His girlfriends (that I never saw - they always came in and left when I was either asleep or out and I spent a lot of time in my room anyway) would use up all my pads. I went to grab one from a pack that I bought the month before and there were one or two left. They also would use my shampoo and steal my hair clips. (I know the hair clips are a small thing, but when you have a lot of hair and need the bigger ones to contain it all the cost of replacing them adds up over time.) I ended up changing to using a cup instead of pads so they couldn't just take things and kept all of my toiletries in my room. I also switched to the 'no shampoo' method of hair (which actually worked better for my hair) so they couldn't just take my shampoo and conditioner.
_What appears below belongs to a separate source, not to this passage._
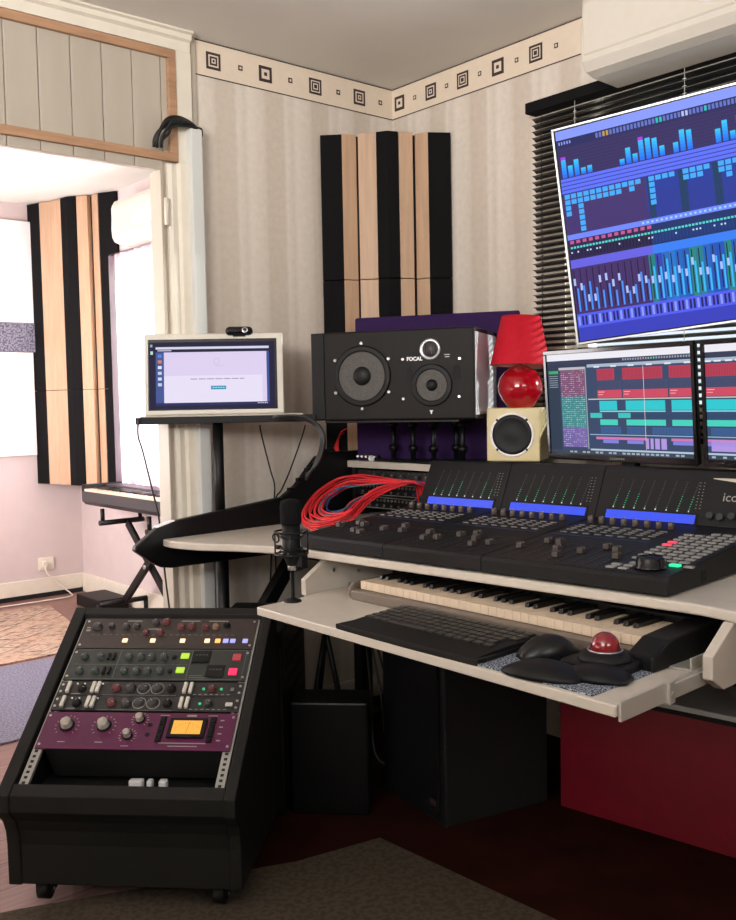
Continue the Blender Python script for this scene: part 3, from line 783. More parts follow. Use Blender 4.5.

He also never bought TP or anything like that, I was the one always supplying that stuff, so that also ended up hidden in my room and he had to get his own. It would have been one thing if he had bought it too for the both of us to use, but he didn't so he was on his own for that.

The final straw came when he was out of town and the police came knocking at the door asking about his girlfriends and if any of them were younger. I had seen shoes of people I didn't know at the door, but I legit never saw them, so I couldn't say what they're ages were. I started looking for a new place that day.

[–] j4k3@lemmy.world 8 points 1 day ago* (last edited 1 day ago)

gf pulled a knife on me in a genuine psychotic break. We were done the next day.

Came home unexpectedly to my roommate dividing several pounds of jane. I ran a legit business out of the place, and was cool with his smoke but not like that kind of scale in the house before anything like that was legalized.

[–] HookedSiren@lemm.ee 1 points 1 day ago

Once lived with a lady who (instead of waking me up) broke in to our apartment drunk to get some clothes to go spend the night with someone. And just left the house like that. Left it obviously broken in to, blinds all messed up and stuff. And didn't even tell me. And when i text her at work she denied it up until i said i would call the cops. Turned out she did have her key, she just forgot in her drunken stupor. Also refused to let me put a stick in the window.

There was a lot more

[–] cebolla@piefed.social 5 points 1 day ago

I helped a friend who was losing his place, and sometimes I wonder if he lost his place because he didn't have the forward momentum to live by himself. He didn't do dishes, he did play a lot of LoL. He worked, so it's not like he didn't work. He just wasn't terribly cleanly. He wasn't the most disheveled individual I have ever met (or lived with). I did however bring a friend who was visiting home to catch him boning down. When we made tea, he continued to bone down in the bathroom. We decided to leave shortly after, but that made me sad in a way. It was silly in another, because you know it's fun to say you walked into a house with "four balls and two dicks hanging out." Things got better when he moved out though.

[–] shinigamiookamiryuu@lemm.ee 2 points 1 day ago

I had a bat find its way into my home, if that counts.